Spam (like the torrent of cryptoscamspam lots of people got this morning) has been very rare for me here (and dealt with quickly), but I've noticed that almost all of the spam I've gotten has been via Mastodon's DM feature.

I really wish there was a way to turn DMs off or at least restrict them to people I follow. Control over incoming DMs was a thing Twitter did better than here.

Please stop telling me about the "block DMs from people you don't follow" checkbox. I know about that. It doesn't work properly. It results in people THINKING they've sent you a message that you never actually see.
Because this is Mastodon, I'm now getting people lecturing me on why this obviously broken behavior is "correct".

Another way DMs are hopelessly broken: if your handle is mentioned anywhere in a DM, you get a copy.

Yes, I understand why (technically) it might work that way. That doesn't mean it's not broken.

DMs here are a dumpster fire of buggy behavior and non-intuitive semantics.

Yeah, I should "just go back to Twitter if I hate so much here". Eyeroll.
Just to be clear, in case it isn't obvious: If I say "I don't want this feature to work this way", I don't mean YOU shouldn't want it. But please don't tell me that because you like it, I should too.
DM behavior is a big deal, because people, for better or worse, often use DMs for both private things (that should stay confidential) and important things (that they expect to be seen by the recipient). The way Mastodon mishandles and obfuscates the semantics of both is a big source of potential harm to users.

Broadly, one of the reasons Mastodon DMs are such a mess, I think, is that mixing a private messaging function with a broadcast medium tends to end badly. My students and I explored this mismatch a bit a while back.

https://www.mattblaze.org/papers/spw2011-mab.pdf

Mastodon, like email and encrypted two-way radio, is based (approximately) on a "throw the message out there and hope for the best" delivery model. But the reliable protocols we use for secure and one-on-one communication are based on multi-round-trip handshakes and negotiation before and during message exchanges. Shoehorning DMs into the same mechanism to broadcast out toots is an inherent impedance mismatch.
Anyway, security is hard. Reliable messaging is hard. Usability is hard. All three at once is really, really, really extra hard.

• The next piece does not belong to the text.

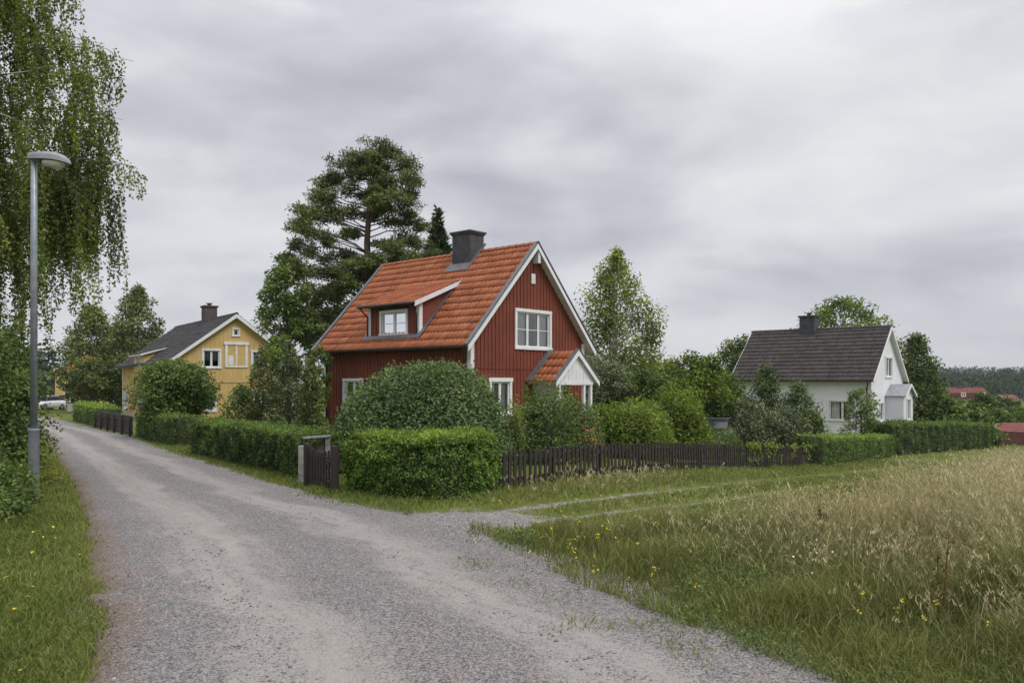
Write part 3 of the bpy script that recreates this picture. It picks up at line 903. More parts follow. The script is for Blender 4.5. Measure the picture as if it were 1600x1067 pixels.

Everything is also extra hard because we have to start where we are, rather than being able to build something new that works “correctly” (whatever we might decide is correct).

Concretely, I’m fairly sure that it’s easier to start with an e2ee system and add more public features than to start with a public system and try to lock it down. UX aside there’s little difference between a Matrix room with only one person authorised to post to it, and that person’s activitypub feed. Adapting a client to preset the “right” UX would be relatively easy.

Pretty much anything is easy relative to getting everyone to adopt a new social medium though.